No, Janie Jones isn’t a movie about the insane life of 60s pop singer Marion Mitchell, as the title would have you Clash fans believe. Rather, ’tis a tale about an estranged father and his daughter meeting for the first time. The film is written and directed by David M. Rosenthal, and stars Alessandro Nivola, and one of the youngest actresses to earn an Oscar nomination, Abigail Breslin. This film is dedicated to Rosenthal’s daughter Julia, who inspired him to write Janie Jones on account of meeting her for the first time when he was 30 and she was 11.

The film is a lot like Sofia Coppola‘s Somewhere in that the child acts like the parent and the parent acts like the child. Janie Jones feels like portrait, a window into the lives of two strangers who get to know each other. And believe it or not, “Janie Jones,” the song, and Janie Jones, the movie, do share some common ground – both are rooted in that rock environment, except here, the lead singer is a washed up indie rock star.


The Players:

  • Directed by: David M. Rosenthal
  • Written by: David M. Rosenthal
  • Cast: Abigail Breslin, Alessandro Nivola, Elisabeth Shue
  • Cinematography by: Anastas N. Michos
  • Original Music by: Gemma Hayes

The Plot:

Janie Jones is a 13 year old girl who is dropped off with her estranged rocker father when her mother checks into rehab.
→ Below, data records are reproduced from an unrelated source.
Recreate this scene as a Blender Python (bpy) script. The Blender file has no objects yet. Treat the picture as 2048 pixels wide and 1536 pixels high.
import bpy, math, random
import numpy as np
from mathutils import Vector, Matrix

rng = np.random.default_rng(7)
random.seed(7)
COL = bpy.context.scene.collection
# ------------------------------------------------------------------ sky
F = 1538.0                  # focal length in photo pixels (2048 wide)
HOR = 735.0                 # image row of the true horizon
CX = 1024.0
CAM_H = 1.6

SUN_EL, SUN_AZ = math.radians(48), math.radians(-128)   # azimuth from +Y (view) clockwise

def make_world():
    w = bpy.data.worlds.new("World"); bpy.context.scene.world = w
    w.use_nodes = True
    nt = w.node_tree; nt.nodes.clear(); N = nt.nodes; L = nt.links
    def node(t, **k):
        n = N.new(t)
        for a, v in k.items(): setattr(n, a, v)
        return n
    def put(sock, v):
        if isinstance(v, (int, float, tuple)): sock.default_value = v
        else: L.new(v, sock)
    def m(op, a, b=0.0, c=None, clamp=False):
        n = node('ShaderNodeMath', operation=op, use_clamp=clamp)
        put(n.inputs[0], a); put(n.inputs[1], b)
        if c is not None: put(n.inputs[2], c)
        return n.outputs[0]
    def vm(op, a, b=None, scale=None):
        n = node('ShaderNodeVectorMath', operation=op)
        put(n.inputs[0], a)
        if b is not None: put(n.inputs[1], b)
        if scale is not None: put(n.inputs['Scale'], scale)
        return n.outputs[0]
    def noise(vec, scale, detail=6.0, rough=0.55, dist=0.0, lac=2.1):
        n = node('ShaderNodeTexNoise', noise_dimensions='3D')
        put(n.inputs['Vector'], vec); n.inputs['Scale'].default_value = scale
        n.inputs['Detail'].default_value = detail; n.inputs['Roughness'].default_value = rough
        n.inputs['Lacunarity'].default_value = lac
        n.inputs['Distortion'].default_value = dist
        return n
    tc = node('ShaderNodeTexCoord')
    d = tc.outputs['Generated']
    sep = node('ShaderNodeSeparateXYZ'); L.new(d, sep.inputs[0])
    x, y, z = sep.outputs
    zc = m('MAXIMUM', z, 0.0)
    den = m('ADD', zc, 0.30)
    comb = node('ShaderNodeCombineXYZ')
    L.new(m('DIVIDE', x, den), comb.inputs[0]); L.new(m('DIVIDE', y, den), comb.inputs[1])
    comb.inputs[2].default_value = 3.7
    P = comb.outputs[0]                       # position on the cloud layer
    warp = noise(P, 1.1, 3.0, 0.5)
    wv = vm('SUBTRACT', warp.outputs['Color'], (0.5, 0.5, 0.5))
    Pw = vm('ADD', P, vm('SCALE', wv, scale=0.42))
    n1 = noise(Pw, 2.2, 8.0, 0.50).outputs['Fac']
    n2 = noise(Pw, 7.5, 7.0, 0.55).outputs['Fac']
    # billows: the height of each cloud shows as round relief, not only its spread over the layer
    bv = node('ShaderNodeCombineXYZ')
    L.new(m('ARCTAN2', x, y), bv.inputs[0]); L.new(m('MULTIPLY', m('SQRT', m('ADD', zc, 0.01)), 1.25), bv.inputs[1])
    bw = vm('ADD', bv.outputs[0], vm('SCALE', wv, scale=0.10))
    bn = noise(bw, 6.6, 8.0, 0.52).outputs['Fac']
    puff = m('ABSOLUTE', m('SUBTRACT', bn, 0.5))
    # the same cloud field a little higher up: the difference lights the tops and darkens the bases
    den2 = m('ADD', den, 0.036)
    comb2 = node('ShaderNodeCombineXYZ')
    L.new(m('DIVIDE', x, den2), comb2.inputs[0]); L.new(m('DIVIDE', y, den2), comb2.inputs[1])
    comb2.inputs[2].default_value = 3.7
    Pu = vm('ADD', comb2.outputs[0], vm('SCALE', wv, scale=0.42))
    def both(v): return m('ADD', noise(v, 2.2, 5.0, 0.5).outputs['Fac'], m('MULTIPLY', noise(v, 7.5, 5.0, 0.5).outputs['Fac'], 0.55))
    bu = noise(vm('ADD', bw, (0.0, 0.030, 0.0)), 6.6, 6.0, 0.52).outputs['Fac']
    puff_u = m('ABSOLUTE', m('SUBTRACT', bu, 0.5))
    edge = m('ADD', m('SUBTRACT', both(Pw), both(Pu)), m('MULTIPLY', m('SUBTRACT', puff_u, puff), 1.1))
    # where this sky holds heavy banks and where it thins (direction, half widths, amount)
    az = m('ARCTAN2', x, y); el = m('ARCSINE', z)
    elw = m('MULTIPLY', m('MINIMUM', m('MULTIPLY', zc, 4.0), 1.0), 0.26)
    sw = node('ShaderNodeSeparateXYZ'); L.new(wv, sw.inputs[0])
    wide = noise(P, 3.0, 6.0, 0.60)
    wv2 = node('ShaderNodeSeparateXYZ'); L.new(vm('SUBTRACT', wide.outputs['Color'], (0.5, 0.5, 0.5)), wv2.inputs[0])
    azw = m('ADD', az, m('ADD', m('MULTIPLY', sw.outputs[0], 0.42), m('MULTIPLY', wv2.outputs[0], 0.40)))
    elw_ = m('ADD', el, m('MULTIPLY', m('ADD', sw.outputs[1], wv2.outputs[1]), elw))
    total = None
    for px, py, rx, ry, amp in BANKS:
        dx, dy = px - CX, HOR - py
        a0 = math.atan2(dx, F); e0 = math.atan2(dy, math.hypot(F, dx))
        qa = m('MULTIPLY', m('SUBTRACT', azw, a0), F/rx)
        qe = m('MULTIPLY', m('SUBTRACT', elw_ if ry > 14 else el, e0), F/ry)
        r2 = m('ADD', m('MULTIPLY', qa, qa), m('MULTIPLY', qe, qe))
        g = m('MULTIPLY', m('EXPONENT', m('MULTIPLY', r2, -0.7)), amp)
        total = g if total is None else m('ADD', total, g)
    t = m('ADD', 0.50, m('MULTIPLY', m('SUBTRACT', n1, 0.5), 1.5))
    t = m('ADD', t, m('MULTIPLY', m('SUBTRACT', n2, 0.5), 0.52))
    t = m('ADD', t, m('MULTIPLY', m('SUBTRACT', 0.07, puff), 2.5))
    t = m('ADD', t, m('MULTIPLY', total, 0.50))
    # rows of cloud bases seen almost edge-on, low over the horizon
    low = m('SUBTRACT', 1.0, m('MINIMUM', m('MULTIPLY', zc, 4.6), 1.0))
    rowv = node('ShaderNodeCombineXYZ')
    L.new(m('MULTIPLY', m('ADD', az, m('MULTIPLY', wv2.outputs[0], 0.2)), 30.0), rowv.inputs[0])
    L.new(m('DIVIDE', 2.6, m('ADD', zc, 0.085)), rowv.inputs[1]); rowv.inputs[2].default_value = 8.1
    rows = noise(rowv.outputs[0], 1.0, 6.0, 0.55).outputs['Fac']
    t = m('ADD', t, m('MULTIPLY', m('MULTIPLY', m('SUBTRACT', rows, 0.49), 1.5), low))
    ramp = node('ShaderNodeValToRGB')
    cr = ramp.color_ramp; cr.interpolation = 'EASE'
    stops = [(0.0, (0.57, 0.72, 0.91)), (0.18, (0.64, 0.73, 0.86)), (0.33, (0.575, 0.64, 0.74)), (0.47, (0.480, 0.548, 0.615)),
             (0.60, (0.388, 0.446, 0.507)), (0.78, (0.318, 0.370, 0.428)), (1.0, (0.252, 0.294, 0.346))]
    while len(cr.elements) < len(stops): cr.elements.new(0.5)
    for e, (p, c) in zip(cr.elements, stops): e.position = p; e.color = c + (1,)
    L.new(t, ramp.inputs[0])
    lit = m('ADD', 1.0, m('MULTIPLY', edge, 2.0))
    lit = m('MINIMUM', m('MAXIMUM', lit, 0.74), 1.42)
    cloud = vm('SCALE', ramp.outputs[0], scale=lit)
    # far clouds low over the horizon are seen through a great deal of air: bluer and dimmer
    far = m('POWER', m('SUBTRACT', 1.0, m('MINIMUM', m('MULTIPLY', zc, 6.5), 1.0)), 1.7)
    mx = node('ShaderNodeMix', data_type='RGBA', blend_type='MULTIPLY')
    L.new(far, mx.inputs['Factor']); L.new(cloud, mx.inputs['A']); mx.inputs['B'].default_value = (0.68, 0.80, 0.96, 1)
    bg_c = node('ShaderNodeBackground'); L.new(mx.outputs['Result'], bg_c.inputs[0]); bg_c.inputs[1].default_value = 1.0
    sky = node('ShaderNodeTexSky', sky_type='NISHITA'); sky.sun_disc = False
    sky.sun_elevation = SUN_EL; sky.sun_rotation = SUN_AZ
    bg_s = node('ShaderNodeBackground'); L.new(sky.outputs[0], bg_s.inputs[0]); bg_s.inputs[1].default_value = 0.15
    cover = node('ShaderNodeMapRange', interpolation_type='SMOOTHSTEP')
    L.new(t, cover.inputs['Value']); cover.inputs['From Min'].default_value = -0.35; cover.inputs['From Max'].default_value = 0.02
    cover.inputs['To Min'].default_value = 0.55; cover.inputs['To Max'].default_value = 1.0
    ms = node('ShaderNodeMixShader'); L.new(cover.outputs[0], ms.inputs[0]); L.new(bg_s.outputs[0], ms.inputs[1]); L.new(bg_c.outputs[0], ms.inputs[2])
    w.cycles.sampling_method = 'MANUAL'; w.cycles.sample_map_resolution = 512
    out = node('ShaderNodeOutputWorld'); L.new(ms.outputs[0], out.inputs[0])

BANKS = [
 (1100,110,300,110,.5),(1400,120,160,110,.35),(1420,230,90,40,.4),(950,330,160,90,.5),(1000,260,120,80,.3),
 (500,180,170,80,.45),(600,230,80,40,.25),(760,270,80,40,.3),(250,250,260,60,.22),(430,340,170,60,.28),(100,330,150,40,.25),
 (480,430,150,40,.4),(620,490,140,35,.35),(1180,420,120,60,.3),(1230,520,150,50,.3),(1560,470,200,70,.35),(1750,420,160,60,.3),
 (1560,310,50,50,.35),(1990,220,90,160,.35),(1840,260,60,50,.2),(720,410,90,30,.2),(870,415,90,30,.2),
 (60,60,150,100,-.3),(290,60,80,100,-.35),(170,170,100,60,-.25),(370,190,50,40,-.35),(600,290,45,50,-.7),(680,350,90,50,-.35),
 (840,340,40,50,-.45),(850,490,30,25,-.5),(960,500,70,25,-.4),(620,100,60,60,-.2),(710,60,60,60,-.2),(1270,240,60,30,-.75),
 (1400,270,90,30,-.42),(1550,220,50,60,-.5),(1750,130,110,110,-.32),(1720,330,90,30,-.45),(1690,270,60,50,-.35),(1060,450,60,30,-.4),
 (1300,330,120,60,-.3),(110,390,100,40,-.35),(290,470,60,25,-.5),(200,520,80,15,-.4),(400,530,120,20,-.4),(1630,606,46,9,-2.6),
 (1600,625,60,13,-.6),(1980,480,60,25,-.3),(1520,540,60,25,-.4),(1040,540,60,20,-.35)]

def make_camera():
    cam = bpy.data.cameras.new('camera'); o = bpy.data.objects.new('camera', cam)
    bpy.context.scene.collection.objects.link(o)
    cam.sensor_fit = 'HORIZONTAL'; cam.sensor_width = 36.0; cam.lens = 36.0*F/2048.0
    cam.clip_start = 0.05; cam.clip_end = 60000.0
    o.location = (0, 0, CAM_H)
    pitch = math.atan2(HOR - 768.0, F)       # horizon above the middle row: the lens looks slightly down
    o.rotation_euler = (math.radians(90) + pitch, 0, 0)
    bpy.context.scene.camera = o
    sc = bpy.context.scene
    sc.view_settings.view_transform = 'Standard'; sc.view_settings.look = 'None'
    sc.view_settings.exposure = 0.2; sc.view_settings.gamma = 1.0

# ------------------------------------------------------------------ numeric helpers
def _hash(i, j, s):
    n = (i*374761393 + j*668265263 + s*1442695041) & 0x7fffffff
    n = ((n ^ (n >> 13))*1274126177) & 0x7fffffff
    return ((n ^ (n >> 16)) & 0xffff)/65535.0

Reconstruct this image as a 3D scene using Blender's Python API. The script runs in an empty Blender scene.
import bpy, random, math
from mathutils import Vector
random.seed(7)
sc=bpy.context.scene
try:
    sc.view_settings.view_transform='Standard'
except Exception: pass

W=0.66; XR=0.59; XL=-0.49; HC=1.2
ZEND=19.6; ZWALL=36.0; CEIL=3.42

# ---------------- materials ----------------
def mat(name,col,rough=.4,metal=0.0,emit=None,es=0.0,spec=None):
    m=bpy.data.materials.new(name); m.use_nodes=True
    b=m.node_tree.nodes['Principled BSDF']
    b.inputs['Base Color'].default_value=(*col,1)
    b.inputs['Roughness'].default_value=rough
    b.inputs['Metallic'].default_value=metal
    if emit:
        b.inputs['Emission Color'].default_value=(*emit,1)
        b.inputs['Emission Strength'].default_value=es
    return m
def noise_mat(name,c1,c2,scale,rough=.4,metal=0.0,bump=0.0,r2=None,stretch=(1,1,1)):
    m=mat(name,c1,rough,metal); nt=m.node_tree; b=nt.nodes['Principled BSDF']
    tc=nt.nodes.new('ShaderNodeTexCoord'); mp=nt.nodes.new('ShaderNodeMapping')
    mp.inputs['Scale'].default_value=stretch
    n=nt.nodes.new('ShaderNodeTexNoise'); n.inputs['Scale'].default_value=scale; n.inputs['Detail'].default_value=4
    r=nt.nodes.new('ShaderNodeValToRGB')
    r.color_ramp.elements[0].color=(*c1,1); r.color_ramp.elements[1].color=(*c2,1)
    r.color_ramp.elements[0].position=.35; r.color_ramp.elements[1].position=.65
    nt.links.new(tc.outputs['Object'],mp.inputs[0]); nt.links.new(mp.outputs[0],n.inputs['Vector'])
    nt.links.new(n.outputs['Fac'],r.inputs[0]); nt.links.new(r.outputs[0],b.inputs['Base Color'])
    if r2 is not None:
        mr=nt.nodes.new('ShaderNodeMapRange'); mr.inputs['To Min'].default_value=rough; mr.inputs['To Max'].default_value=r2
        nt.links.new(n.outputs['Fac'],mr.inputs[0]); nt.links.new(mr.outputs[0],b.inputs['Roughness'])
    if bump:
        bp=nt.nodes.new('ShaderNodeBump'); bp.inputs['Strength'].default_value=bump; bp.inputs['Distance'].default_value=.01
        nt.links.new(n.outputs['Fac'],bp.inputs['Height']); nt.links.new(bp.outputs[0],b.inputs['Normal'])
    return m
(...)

At first, her father denies that the child is his, but when she reveals her musical gifts, their connection is far deeper than they realized.

The Good:

  • Abigail Breslin: Janie Jones isn’t your typical teenager. She’s suffered through life with a junkie mother and an absent father, and as a result has had to grow up a lot faster. This is foreign territory for Breslin, but being the fantastic talent that she is, she gives a convincing and moving performance. She really captures that feeling of growing up too quickly, and having to act like the parent. Breslin proves she’s not only an excellent actress, but also a good singer and guitar player. She’s so young yet so hard-working and that’s worthy of admiration and praise.
  • Alessandro Nivola: Ethan is a hard-drinking, fading rock star who’s too stuck in his own ways. He’s the kind of person that drives people away. Nivola embodied that narcissistic indie rock star all too well. He was so infuriating and hateful, but all of those things are evidence that Nivola portrayed the character right.
  • Documentary Style: A lot of the film is spent on the road or inside dingy bars. The hand-held camera works well in the scenes when the band is performing because it adds a feeling of chaos that’s proper when you’re trying to showcase Ethan’s world. His life is in shambles and you can really get a feel for that because of the shaky camera.
  • The Opening: The introduction is a series of images that switch between Janie Jones and her mother traveling down an open road, and Ethan getting ready to go onstage at a small venue. The cross-cutting between both settings is really effective and serves as an entry into the rest of the movie.
  • A Portrait: Like Somewhere, Janie Jones felt like a portrait of a relationship between a father and his daughter. There are no flashbacks in this movie. Anything from the past is mentioned through dialogue. It’s no necessary to see Ethan’s life before Janie because everything is right there. The focus of this movie is in the present, not in the past.
  • Music As A Trigger: The story here is about a father and his daughter meeting for the first time and then connecting through music. And this is exactly what happens. Each time that the relationship between Janie and Ethan progresses, there’s music involved. The music acts like a trigger, and each time their bond grows stronger and stronger. It was a nice touch.
  • Supporting Cast: From Elisabeth Shue, who plays Janie’s junkie mother, to Peter Stormare, who plays Ethan’s manager, the supporting cast does a great job whenever they are onscreen. They play their roles well and add authenticity to this tragic story.

The Bad:

  • Ethan’s Purpose: Ethan’s music career appears to be fading away. He’s too much of a drunk to have any real ambition. First and foremost, Janie Jones is the story about a father getting to know his daughter for the first time. Ethan’s band called it quits early in the movie, and Ethan decides to go on the road alone, with Janie, because he wants to be able to play at SXSW. Ethan says that his goal is to play at SXSW, but he never shows any true ambition. This leaves us to question his love for music. Even though the music was a nice touch to the growth of the father/daughter relationship, Ethan, himself, doesn’t seem to respect music. Three times he gets into brawls, and all while he’s playing guitar, onstage. It got to the point where it felt like he only went onstage to pick a fight.


This is a simple story told in a simple way. The focus is clear throughout the story, which is to show the bond between an estranged father and his daughter. The film isn’t too ambitious, but it’s told in a pleasant and nice way.

Rating: 8/10

Janie Jones hits theaters October 28.